START

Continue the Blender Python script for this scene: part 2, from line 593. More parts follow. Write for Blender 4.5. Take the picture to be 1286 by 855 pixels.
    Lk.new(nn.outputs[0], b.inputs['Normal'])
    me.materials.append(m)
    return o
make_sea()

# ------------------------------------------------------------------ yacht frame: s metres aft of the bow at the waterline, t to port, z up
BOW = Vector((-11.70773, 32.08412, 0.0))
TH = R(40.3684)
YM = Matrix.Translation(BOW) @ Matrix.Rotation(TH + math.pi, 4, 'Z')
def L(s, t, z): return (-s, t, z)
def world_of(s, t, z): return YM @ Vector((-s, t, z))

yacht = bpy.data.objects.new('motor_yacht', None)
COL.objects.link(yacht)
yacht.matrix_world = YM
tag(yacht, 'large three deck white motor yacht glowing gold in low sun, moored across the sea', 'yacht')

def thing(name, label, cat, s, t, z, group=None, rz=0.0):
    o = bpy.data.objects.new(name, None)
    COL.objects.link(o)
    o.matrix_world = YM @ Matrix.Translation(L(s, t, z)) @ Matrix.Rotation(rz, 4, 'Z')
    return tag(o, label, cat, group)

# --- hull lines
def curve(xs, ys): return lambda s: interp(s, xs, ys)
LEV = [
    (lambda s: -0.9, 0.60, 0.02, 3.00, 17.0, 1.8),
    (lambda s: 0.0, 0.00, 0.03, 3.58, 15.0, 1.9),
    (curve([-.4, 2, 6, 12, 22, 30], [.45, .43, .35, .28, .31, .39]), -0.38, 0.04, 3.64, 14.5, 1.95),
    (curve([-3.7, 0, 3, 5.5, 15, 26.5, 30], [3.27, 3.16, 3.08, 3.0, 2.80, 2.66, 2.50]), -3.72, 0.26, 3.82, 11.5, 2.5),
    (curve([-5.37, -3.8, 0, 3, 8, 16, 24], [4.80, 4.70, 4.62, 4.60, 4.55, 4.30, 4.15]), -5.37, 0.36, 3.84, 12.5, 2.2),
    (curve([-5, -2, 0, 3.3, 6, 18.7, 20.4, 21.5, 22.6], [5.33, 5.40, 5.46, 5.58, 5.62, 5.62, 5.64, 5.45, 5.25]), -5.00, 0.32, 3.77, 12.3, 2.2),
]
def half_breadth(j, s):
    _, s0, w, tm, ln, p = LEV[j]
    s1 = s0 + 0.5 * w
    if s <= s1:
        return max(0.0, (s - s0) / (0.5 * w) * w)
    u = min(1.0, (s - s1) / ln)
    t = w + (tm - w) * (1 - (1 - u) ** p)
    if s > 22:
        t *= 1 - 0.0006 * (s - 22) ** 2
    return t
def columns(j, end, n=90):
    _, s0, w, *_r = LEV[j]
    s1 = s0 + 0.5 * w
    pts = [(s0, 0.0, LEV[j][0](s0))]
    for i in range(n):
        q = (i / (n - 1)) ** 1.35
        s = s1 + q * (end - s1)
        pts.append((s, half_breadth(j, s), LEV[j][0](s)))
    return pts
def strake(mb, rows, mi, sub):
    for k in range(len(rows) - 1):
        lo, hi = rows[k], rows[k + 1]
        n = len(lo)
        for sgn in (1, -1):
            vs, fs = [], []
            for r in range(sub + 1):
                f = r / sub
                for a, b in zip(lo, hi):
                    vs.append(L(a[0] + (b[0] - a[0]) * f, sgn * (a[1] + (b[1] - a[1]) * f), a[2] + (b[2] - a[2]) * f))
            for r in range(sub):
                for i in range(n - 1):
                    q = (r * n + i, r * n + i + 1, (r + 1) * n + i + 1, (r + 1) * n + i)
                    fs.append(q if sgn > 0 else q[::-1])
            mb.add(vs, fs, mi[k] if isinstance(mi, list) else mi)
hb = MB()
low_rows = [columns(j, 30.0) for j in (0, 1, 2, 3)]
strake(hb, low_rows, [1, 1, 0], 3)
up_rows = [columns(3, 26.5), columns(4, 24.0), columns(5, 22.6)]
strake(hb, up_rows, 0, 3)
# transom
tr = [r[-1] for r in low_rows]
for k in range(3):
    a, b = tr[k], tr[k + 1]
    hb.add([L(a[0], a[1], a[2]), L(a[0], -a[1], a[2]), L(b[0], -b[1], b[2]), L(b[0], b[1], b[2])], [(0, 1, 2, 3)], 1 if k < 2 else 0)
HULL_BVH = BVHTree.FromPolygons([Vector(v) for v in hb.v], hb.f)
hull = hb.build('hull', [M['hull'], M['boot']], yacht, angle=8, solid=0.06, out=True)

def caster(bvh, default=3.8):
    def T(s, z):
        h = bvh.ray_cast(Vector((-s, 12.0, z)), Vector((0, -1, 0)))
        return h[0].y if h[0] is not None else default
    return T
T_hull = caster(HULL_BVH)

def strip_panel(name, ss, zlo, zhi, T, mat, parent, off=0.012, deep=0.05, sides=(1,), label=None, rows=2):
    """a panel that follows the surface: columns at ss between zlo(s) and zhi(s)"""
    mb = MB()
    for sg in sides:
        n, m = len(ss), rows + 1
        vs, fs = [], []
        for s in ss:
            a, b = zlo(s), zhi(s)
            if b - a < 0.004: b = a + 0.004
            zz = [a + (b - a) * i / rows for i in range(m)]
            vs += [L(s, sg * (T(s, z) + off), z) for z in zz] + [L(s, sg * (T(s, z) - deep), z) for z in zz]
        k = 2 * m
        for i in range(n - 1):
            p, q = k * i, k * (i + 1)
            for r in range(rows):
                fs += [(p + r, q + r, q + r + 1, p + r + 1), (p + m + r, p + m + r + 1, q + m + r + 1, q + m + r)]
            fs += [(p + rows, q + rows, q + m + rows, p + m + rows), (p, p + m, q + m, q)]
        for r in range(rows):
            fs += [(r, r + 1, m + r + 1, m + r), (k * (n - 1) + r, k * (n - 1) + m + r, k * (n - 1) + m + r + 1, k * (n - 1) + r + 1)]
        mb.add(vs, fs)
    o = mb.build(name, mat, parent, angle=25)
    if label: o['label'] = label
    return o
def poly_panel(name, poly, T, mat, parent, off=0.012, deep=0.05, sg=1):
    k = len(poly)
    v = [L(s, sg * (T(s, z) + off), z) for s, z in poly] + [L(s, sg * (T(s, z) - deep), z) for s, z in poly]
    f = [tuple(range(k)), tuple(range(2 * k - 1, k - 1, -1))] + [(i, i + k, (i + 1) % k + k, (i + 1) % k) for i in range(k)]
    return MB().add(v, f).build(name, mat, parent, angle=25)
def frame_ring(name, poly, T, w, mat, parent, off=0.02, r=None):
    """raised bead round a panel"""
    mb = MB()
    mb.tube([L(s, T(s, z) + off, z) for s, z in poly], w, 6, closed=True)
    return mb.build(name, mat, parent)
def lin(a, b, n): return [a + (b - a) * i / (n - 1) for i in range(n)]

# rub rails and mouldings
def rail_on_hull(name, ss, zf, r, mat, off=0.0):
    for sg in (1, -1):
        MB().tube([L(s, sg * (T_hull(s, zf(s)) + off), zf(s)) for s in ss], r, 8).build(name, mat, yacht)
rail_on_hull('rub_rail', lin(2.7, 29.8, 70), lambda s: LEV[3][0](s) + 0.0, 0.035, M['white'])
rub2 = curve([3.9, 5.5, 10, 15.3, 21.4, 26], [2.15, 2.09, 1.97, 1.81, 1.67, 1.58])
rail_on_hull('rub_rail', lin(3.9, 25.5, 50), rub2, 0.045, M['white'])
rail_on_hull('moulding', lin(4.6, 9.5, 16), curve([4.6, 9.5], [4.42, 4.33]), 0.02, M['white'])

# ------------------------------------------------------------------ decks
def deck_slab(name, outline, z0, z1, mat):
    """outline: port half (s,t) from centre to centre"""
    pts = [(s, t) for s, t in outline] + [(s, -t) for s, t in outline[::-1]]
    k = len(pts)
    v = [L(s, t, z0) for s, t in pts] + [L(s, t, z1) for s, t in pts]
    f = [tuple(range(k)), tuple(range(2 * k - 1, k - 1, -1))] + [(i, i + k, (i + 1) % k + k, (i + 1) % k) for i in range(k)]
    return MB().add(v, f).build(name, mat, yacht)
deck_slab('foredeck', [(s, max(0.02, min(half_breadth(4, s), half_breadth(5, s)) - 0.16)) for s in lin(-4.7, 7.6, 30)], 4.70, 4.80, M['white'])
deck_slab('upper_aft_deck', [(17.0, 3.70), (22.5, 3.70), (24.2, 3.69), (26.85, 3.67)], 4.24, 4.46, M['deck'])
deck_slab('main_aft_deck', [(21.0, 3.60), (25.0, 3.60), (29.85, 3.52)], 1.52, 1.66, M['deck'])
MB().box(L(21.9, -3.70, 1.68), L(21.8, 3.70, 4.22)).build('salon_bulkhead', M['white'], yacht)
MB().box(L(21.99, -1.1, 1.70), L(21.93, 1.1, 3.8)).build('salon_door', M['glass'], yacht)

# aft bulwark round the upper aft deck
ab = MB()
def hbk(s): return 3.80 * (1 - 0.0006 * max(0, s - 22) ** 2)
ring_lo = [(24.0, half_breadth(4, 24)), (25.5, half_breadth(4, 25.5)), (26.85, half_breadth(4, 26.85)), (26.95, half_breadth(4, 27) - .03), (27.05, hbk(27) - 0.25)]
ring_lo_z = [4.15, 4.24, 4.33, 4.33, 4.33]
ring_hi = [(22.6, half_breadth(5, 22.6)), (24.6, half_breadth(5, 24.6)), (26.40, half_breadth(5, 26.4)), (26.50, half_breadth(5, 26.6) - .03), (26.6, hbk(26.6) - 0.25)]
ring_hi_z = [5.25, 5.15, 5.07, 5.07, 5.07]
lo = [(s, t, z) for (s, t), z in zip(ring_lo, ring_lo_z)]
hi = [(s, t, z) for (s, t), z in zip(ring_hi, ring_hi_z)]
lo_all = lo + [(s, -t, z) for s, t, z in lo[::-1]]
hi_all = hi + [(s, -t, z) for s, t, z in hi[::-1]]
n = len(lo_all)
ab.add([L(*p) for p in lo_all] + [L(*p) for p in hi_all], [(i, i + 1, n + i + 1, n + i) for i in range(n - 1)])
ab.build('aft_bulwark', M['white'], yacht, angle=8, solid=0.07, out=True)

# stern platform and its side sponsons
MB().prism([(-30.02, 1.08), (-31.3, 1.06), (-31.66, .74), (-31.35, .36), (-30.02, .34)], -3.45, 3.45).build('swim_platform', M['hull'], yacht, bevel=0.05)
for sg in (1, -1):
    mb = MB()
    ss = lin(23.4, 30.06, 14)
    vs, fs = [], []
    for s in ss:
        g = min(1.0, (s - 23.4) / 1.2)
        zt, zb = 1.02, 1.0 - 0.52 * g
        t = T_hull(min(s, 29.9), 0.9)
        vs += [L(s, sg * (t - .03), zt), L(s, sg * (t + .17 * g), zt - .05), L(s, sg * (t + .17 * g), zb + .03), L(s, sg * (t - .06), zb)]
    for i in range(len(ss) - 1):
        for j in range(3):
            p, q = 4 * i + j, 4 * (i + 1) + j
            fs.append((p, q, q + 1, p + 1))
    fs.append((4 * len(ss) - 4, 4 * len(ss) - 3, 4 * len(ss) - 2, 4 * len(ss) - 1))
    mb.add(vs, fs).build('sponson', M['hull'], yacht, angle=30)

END

Include the first line, the line containing "return tag(o, label, cat, group)", and every line between them, copied exactly from the material above; output no other line.

* Output below:
Continue the Blender Python script for this scene: part 2, from line 593. More parts follow. Write for Blender 4.5. Take the picture to be 1286 by 855 pixels.
    Lk.new(nn.outputs[0], b.inputs['Normal'])
    me.materials.append(m)
    return o
make_sea()

# ------------------------------------------------------------------ yacht frame: s metres aft of the bow at the waterline, t to port, z up
BOW = Vector((-11.70773, 32.08412, 0.0))
TH = R(40.3684)
YM = Matrix.Translation(BOW) @ Matrix.Rotation(TH + math.pi, 4, 'Z')
def L(s, t, z): return (-s, t, z)
def world_of(s, t, z): return YM @ Vector((-s, t, z))

yacht = bpy.data.objects.new('motor_yacht', None)
COL.objects.link(yacht)
yacht.matrix_world = YM
tag(yacht, 'large three deck white motor yacht glowing gold in low sun, moored across the sea', 'yacht')

def thing(name, label, cat, s, t, z, group=None, rz=0.0):
    o = bpy.data.objects.new(name, None)
    COL.objects.link(o)
    o.matrix_world = YM @ Matrix.Translation(L(s, t, z)) @ Matrix.Rotation(rz, 4, 'Z')
    return tag(o, label, cat, group)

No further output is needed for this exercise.